Friday, 24 April 2015

Dear Mr Prohack.


Dedicated respectfully to that great little huge body of men and women – The British Civil Service[1]

Dirk Bogarde was not very happy with his role in Dear Mr Prohack (1949) and to be honest his future acting ability had not quite come to the fore at this stage in his career. He plays Charles Prohack son of Cecil Parkers Arthur Prohack a high-ranking treasury official who unexpectedly comes into a quarter of a million pounds (it was quite suppressing what you could do with this amount of money 66 years ago!). This rather lightweight comedy rests somewhat on Prohack seniors public prudence and his private recklessness and as a satire on Civil Service red tape.
 
"He's been spending money Doctor"
This Wessex Film Production was made at Pinewood with location shooting carried out in London, which in this film shows no sign that WW2 had only ended a few years before! Adapted and updated by Donald Bull and Ian Dalrymple to represent 1949 from Arnold Bennetts novel Mr Prohack and the play, which also starred Cecil Parker, by Bennett and Edward Knoblock.
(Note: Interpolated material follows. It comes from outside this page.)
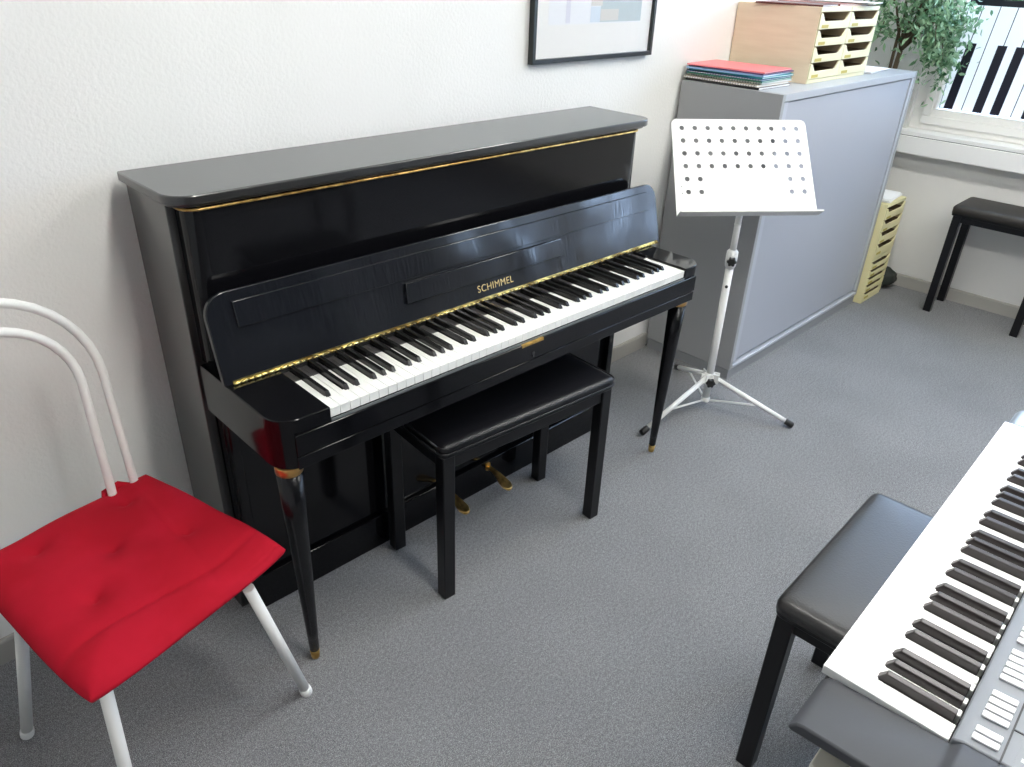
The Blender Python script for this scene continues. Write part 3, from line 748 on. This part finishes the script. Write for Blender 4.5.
# ------------------------------------------------------------------ plant
def plant():
    PL = empty('potted_fig', 'bushy artificial weeping fig with pale green leaves in the corner by the window', 'plant', (3.735, -.135, 0), 0)
    o = Vector((3.735, -.135, 0))
    b = B(); lathe(b, [(.075, 0), (.08, .01), (.10, .19), (.104, .20), (.104, .215), (.095, .215), (.092, .20), (.02, .195)], n=28); obj('pot', b, M['soil'], PL)
    b = B(); rr = random.Random(11); twigs = []
    base = Vector((3.735, -.135, .2)); fork = Vector((3.69, -.235, 1.20))
    tube(b, [p-o for p in (base, base.lerp(fork, .35)+Vector((.012, 0, 0)), base.lerp(fork, .7)-Vector((.01, .01, 0)), fork)], [.016, .015, .014, .012], 10)
    tube(b, [p-o for p in (base+Vector((.02, .02, 0)), base.lerp(fork, .4)-Vector((.02, -.01, 0)), base.lerp(fork, .8)+Vector((.02, .02, 0)), fork+Vector((.0, .03, .12)))], [.011, .010, .009, .008], 8)
    ends = []
    tg = [(3.60, -.16, 1.35), (3.52, -.14, 1.50), (3.62, -.36, 1.42), (3.58, -.40, 1.34), (3.66, -.42, 1.28), (3.70, -.38, 1.44), (3.70, -.26, 1.62), (3.60, -.28, 1.58), (3.72, -.44, 1.40), (3.56, -.36, 1.50), (3.66, -.15, 1.70), (3.72, -.42, 1.62)]
    for q in tg:
        q = Vector(q); mid = fork.lerp(q, .5)+Vector((0, 0, .06)); pts = [fork, mid, q, q+(q-mid)*.35+Vector((0, 0, -.10))]
        tube(b, [p-o for p in pts], [.007, .005, .003, .0015], 6)
        ends.append(pts)
    obj('trunk', b, M['trunk'], PL)
    b = B()
    def leaf(c, d, s):
        d = d.normalized(); u, w = frame_at(d)
        a = rr.uniform(0, 6.28); u = u*cos(a)+w*sin(a); w = d.cross(u)
        L_, W_ = s, s*.19
        v = [b.verts.new(c-o), b.verts.new(c+d*L_*.3+u*W_-o), b.verts.new(c+d*L_*.65+u*W_*.8-o), b.verts.new(c+d*L_+w*L_*.15-o), b.verts.new(c+d*L_*.65-u*W_*.8-o), b.verts.new(c+d*L_*.3-u*W_-o), b.verts.new(c+d*L_*.5-w*.003+w*L_*.05-o)]
        for i, j in ((0, 1), (1, 2), (2, 3), (3, 4), (4, 5), (5, 0)): b.faces.new((v[i], v[j], v[6]))
    for pts in ends:
        for _ in range(150):
            t = rr.uniform(.3, 1); k = min(int(t*3), 2); f = t*3-k
            c = pts[k].lerp(pts[k+1], f)+Vector((rr.gauss(0, .045), rr.gauss(0, .045), rr.gauss(0, .05)))
            c.x = min(c.x, 3.80); c.y = min(c.y, -.06)
            if c.x < 3.45: c.x = 3.45
            dd = Vector((rr.gauss(0, .8), rr.gauss(-.1, .8), rr.gauss(-.5, .6)))
            leaf(c, dd, rr.uniform(.028, .048))
    # drooping sprays in front of the cabinet's far end
    for q in ((3.60, -.40, 1.30), (3.66, -.44, 1.24), (3.70, -.46, 1.18), (3.62, -.38, 1.18), (3.72, -.44, 1.10), (3.68, -.46, 1.28), (3.74, -.47, 1.36), (3.73, -.48, 1.20)):
        for _ in range(60):
            c = Vector(q)+Vector((rr.gauss(0, .025), rr.gauss(0, .03), rr.gauss(0, .045)))
            c.x = min(c.x, 3.80)
            leaf(c, Vector((rr.gauss(0, .7), rr.gauss(0, .7), rr.gauss(-.6, .6))), rr.uniform(.026, .042))
    obj('foliage', b, M['leaf'], PL)
plant()
b = B(); bmesh.ops.create_uvsphere(b, u_segments=24, v_segments=14, radius=1)
rr = random.Random(2)
for v in b.verts:
    x, y, z_ = v.co; k = 1+.08*sin(5*x+2*y)+.05*sin(9*z_+4*y)
    v.co = Vector((x*.055*k, y*.075*k, max(-.98, z_)*.055*k+.055))
bg = obj('bag', b, M['item_dark'], smooth=True); bg.location = (3.752, -.435, 0); tag(bg, 'small dark rounded bag on the floor behind the floor drawer boxes', 'bag')  # dark rounded object of unknown kind

# ------------------------------------------------------------------ electronic keyboard
KZ2 = .775
EK = empty('electronic_keyboard', 'grey electronic keyboard with white keys at the right edge of the picture', 'electronic keyboard', (.180, -1.578, 0), .0200)
b = B()
prof = [(.006, .752), (-.002, .7625), (-.010, .7655), (-.140, .7735), (-.150, .784), (-.36, .800), (-.37, .79), (-.37, .70), (-.05, .688), (-.004, .705)]
# near end cheek: thin rounded top over an undercut dark underside
ptop = prof[:6]+[(-.37, .79), (-.37, .772), (-.15, .758), (.003, .747)]
prism(b, ptop, -.078, .0155, T=lambda v: Vector((v.z, v.x, v.y)))
ck = obj('end_cheek', b, M['kb_body'], EK, bevel=.004)
b = B(); prism(b, [(.001, .7465), (-.15, .7575), (-.37, .7715), (-.37, .70), (-.05, .692), (-.010, .705)], -.076, .015, T=lambda v: Vector((v.z+max(0, .762-v.y)*1.1*(1 if v.z < 0 else 0), v.x, v.y)))
obj('cheek_underside', b, M['kb_dark'], ck)
b = B(); prism(b, [(q[0], q[1]+.008) if i < 4 else q for i, q in enumerate(prof)], .8475, .93, T=lambda v: Vector((v.z, v.x, v.y)))
obj('end_cheek', b, M['kb_end'], EK, bevel=.004)
b = B(); box(b, .016, .847, -.36, .004, .70, .753); obj('lower_case', b, M['kb_dark'], EK, bevel=.003)
b = B(); prism(b, [(-.139, .754), (-.139, .780), (-.150, .7845), (-.36, .800), (-.36, .754)], .016, .847, T=lambda v: Vector((v.z, v.x, v.y)))
panel = obj('control_panel', b, M['kb_panel'], EK, bevel=.002)
KS = .006; kw = (.846-KS)/36
names = 'CBAGFED'
def ekey(x0, x1, nl, nr):
    b = B(); pts = [(x0, .009), (x1, .009), (x1, -.048), (x1-nr, -.048), (x1-nr, -.1375), (x0+nl, -.1375), (x0+nl, -.048), (x0, -.048)]
    q = [pts[0]]
    for p in pts[1:]:
        if (p[0]-q[-1][0])**2+(p[1]-q[-1][1])**2 > 1e-10: q.append(p)
    prism(b, q, KZ2-.014, KZ2); obj('white_key', b, M['kb_key'], EK, bevel=.0012, seg=2)
for i in range(36):
    n = names[i % 7]; x0 = KS+i*kw+.0003; x1 = KS+(i+1)*kw-.0003
    if i == 0: x0 = .0165
    nl = {'C': .0, 'B': 0, 'A': .006, 'G': .006, 'F': .009, 'E': 0, 'D': .006}[n]
    nr = {'C': 0, 'B': .009, 'A': .006, 'G': .006, 'F': 0, 'E': .009, 'D': .006}[n]
    if n == 'C' and i > 0: nl = .009
    ekey(x0, x1, nl, nr)
fk = None
for i in range(35):
    if names[i % 7] in 'BAGED' and not (names[i % 7] == 'C'):
        if names[i % 7] == 'G' or True:
            # a black key lies between white i and i+1 except between C|B and F|E
            pass
    a_, c_ = names[i % 7], names[(i+1) % 7]
    if (a_, c_) in (('C', 'B'), ('F', 'E')): continue
    off = {'B': -.0015, 'A': 0, 'G': .0015, 'E': -.0015, 'D': .0015}[a_]
    if fk is None:
        b = B(); w = .0122; z0, z1 = KZ2-.004, KZ2+.0115
        v = [b.verts.new(q) for q in ((-w/2, -.047, z0), (w/2, -.047, z0), (w/2, -.1375, z0), (-w/2, -.1375, z0), (-w*.38, -.058, z1), (w*.38, -.058, z1), (w*.40, -.1375, z1), (-w*.40, -.1375, z1))]
        for f in ((0, 3, 2, 1), (4, 5, 6, 7), (0, 1, 5, 4), (1, 2, 6, 5), (2, 3, 7, 6), (3, 0, 4, 7)): b.faces.new([v[k] for k in f])
        fk = o = obj('black_key', b, M['kb_black'], EK, bevel=.0013)
    else: o = fk.copy(); COL.objects.link(o)
    o.location.x = KS+(i+1)*kw+off; o.location.y = .004
# panel buttons
def pz(y): return .7845+(-.150-y)*(.0155/.21)
for i in range(22):
    if i in (2, 7, 13): continue
    x = .026+i*.0133+(.007 if i > 6 else 0)
    b = B(); y0_, y1_ = -.181, -.154
    T = lambda v: Vector((v.x, v.y, v.z+pz(v.y)))
    box(b, x, x+.0098, y0_, y1_, .0005, .004, T=T); bt = obj('button', b, M['button'], panel, bevel=.0012)
b = B(); T = lambda v: Vector((v.x, v.y, v.z+pz(v.y))); box(b, .012, .60, -.187, -.185, .0003, .0012, T=T); box(b, .070, .072, -.222, -.187, .0003, .0012, T=T)
obj('panel_groove', b, M['kb_dark'], panel)
b = B(); box(b, .012, .60, -.225, -.197, .0001, .0007, T=T); obj('label_strip', b, M['kb_panel'], panel)
b = B()
for k in range(46): box(b, .012+k*.008, .016+k*.008, -.345, -.228, .0004, .0022, T=T)
obj('speaker_grille', b, M['kb_dark'], panel)
b = B(); rr = random.Random(9)
for k in range(30):
    x = .03+k*.0185
    for q in range(3): box(b, x+q*.0022, x+q*.0022+.0010, -.213-rr.uniform(0, .003), -.202, .0008, .0010, T=T)
obj('printed_marks', b, M['print'], panel)
# cream table below the keyboard
TB = empty('side_table', 'pale cream table under the electronic keyboard, one edge showing', 'table', (.60, -1.80, 0), .02)
b = B(); box(b, -.468, .55, -.24, .205, .668, .686); obj('table_top', b, mat('pale_table', (.86, .83, .72), .45), TB, bevel=.002)
for x in (-.10, .50):
    for y in (-.22,):
        b = B(); box(b, x, x+.03, y, y+.03, 0, .6695); obj('leg', b, M['black_wood'], TB, bevel=.002)
b = B(); box(b, .50, .53, .16, .19, 0, .6695); obj('leg', b, M['black_wood'], TB, bevel=.002)

# ------------------------------------------------------------------ camera
p = dict(cx=-.5526, cy=-1.7318, cz=1.525, yaw=-.8058, pit=-.5118, rol=.0393, f=753.18)
cam = bpy.data.cameras.new('camera'); co = bpy.data.objects.new('camera', cam); COL.objects.link(co); S.camera = co
cam.sensor_fit = 'HORIZONTAL'; cam.sensor_width = 36; cam.lens = p['f']/1024*36; cam.clip_start = .02
f0 = Vector((-sin(p['yaw']), cos(p['yaw']), 0)); r0 = Vector((cos(p['yaw']), sin(p['yaw']), 0)); u0 = Vector((0, 0, 1))
fw_ = f0*cos(p['pit'])+u0*sin(p['pit']); u1 = u0*cos(p['pit'])-f0*sin(p['pit'])
r1 = r0*cos(p['rol'])+u1*sin(p['rol']); u2 = u1*cos(p['rol'])-r0*sin(p['rol'])
co.matrix_world = Matrix(((r1.x, u2.x, -fw_.x, p['cx']), (r1.y, u2.y, -fw_.y, p['cy']), (r1.z, u2.z, -fw_.z, p['cz']), (0, 0, 0, 1)))

# ------------------------------------------------------------------ light
wd = bpy.data.worlds.new('world'); S.world = wd; wd.use_nodes = True
bg_ = wd.node_tree.nodes['Background']; bg_.inputs['Color'].default_value = (.50, .69, 1, 1); bg_.inputs['Strength'].default_value = 8.0
S.view_settings.view_transform = 'Standard'; S.view_settings.look = 'None'
S.view_settings.exposure = 1.08; S.view_settings.gamma = 1; S.view_settings.use_curve_mapping = False
S.cycles.max_bounces = 10; S.cycles.diffuse_bounces = 5; S.cycles.use_denoising = True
This was the last film directed by American Thornton Freeland whose career spanned some 26 British and American films between 1924 and 1949 including the Fred Astaire, Ginger Rogers’s movie Flying Down to Rio in 1933.
 
Bogarde has his head turned by Glynes Johns.
The best thing about this movie is its great cast. As well as Parker, who acting skills were summed up beautifully as “wobbling of jowl, fluting of voice, cluttering of harassed hand, a master of disconcerted flappability” by Robin Cross[2] and the early role for Dirk Bogarde, we had Hermione Baddeley (It Always Rains on Sunday 1947, Brighton Rock 1947) as Mrs Eve Prohack, Glynes Johns as Arthurs private assistant and his sons love interest. Other familiar faces in minor roles include Denholm Elliott in his first feature film, future director Bryan Forbes, Elwyn Brook-Jones, a very quick glimpse of Ian Carmichael as a hat salesman and even a future Doctor Who, Michel Pertwee. More of a farce than a comedy, which included a rather strange dream sequence involving Cecil Parker! Strictly for fans of antediluvian British movies.     

Punch Cartoon.


[1] Opening credits.
[2] Robin Cross - Book of British Film.